Enrique Lluch Frechina. Había salido del coche en un garage gris y mal iluminado, pero pronto vio aquellos cristales tras los que surgían nuevos colores y una luz más viva y atractiva. Los atravesaron y las escaleras mecánicas les subieron junto con otras personas a las que se veía contentas, expectantes y tal vez un poco impacientes por llegar a su destino. Su pulso se aceleró de la emoción y apretó todavía más su mano a aquella que le ofrecía tanta seguridad.

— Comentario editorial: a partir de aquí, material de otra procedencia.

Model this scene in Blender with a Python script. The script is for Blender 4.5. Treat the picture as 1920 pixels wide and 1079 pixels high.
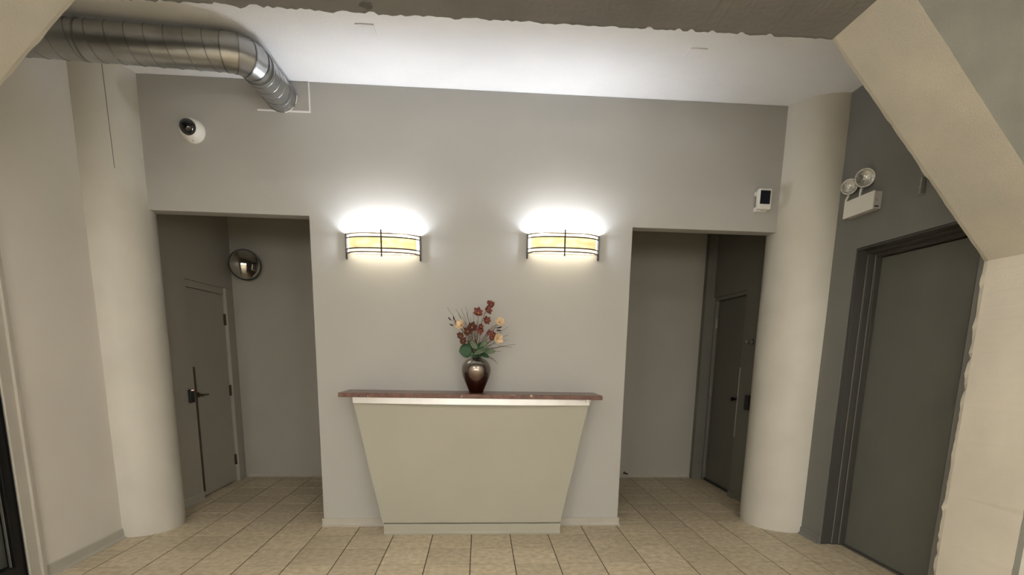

Pronto se encontró en un amplio zaguán en el que todo el mundo subía y bajaba, se movía de derecha a izquierda o de izquierda a derecha. Nadie parecía tener un rumbo fijo, pero todos estaban en movimiento. El ruido de la música, de las voces metálicas que daban avisos por megafonía y de personas que conversaban a su alrededor le excitó algo más. Estaba claro que era un lugar importante. Un espacio en el que se reunían todos, en el que había que estar para encontrarse con sus vecinos, con quienes no conocían, tal vez con sus amigos.
Pero lo más chulo eran las luces, los escaparates, la gran cantidad de productos que se exhibían a un lado y otro: televisores, ropa, zapatos, balones, juguetes, comida, libros, móviles, tabletas, juegos para el ordenador, dulces, chucherías… Bienes atractivos que parecían suscitar el interés de todos y que hacían que las personas entraran en las tiendas, miraran, preguntaran, compraran y saliesen de ellas con llamativas bolsas de papel repletas de mercancías o con carros metálicos llenos hasta los bordes.
Se pararon porque vieron a unos amigos que les explicaron qué habían venido a comprar y les mostraron unas camisas y unos pantalones con los que iban a renovar su armario. Después de compartir unas frases más sin importancia se despidieron contentos de haberse visto y cada grupito siguió en una dirección distinta. Entonces se decidió, llevaba tiempo nervioso y no sabía si hacerlo, pero era el momento. Estiró de esa mano que no había soltado todavía y dijo: “Papá, cómprame algo”. Su padre le miró, pero siguió andando junto a su madre sin hacerle mucho caso, con lo que no le quedó otro remedio que volver a pedir “Papá, cómprame algo”. Ante la negativa de sus progenitores, siguió insistiendo hasta que su madre le dijo “¿Pero que quieres que te compremos?” Él se quedo parado, no sabía qué contestar. Le habían pillado. ¿Por qué le preguntaban? ¿Qué más daba lo que había que comprar? Lo que había que hacer era comprar, que es lo que todos hacían. ¿Por qué los mayores siempre lo complicaban todo? Así que contestó: “Pues no sé mamá, algo”.
Epílogo edificante: ¿Lo importante es comprar o lo que compro? ¿Será por eso que a veces encuentro cosas en casa que no recuerdo cuándo y para qué las compré ni qué utilidad tienen o tuvieron?